Given that the front of a traditional thatched house found in Portugal is the shape of a triangle.
The base of the triangle is 1 m less than its height.
The area of the triangle is 15 m²
We need to determine the height of the triangle.
Height of the triangle:
Let h represent the height of the triangle.
Let b represent the base of the triangle.

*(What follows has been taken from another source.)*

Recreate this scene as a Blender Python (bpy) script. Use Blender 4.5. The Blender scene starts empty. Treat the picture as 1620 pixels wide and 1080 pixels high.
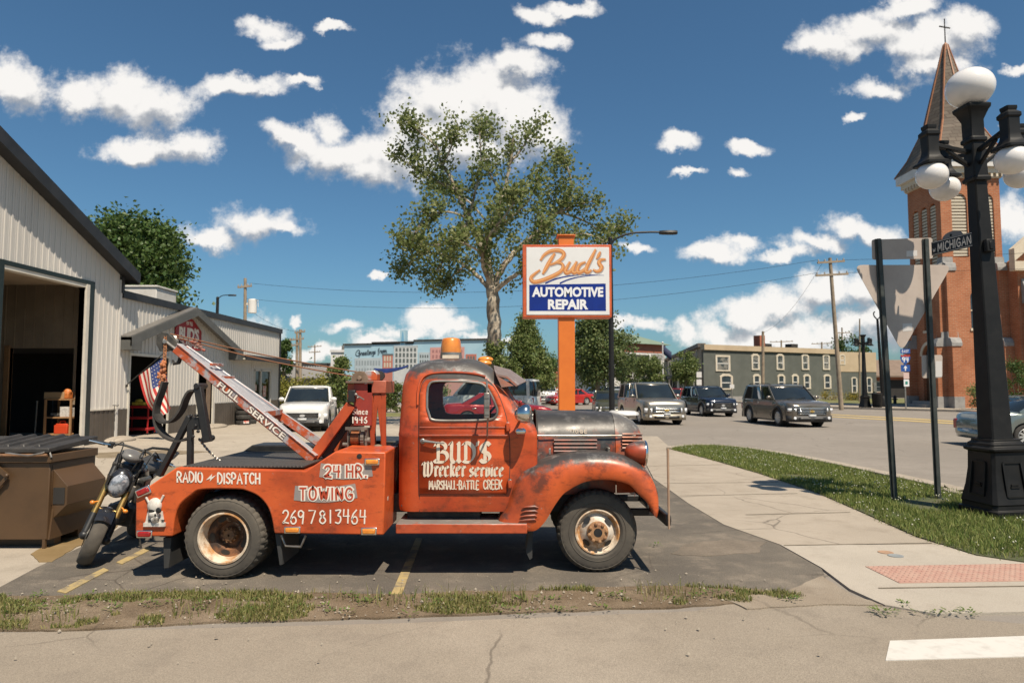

Since, it is given that "The base of the triangle is 1 m less than its height", it can be written in equation as,
[tex]b=h-1[/tex]
Now, substituting [tex]b=h-1[/tex], [tex]h=h[/tex] and [tex]A=15[/tex] in the area of the triangle formula,
[tex]A=\frac{1}{2}bh[/tex]
Thus, we have;
[tex]15=\frac{1}{2}(h-1)h[/tex]
Simplifying the terms, we have,
[tex]30=(h-1)h[/tex]
[tex]30=h^2-h[/tex]
[tex]0=h^2-h-30[/tex]
Factoring the terms, we get;
[tex]0=(h-6)(h+5)[/tex]
Equating the terms to zero, we get;
[tex]h=6, h=-5[/tex]
Since, h cannot take negative values, then [tex]h=6[/tex]
Thus, the height of the triangle is 6.
Hence, the house is 6 meters tall.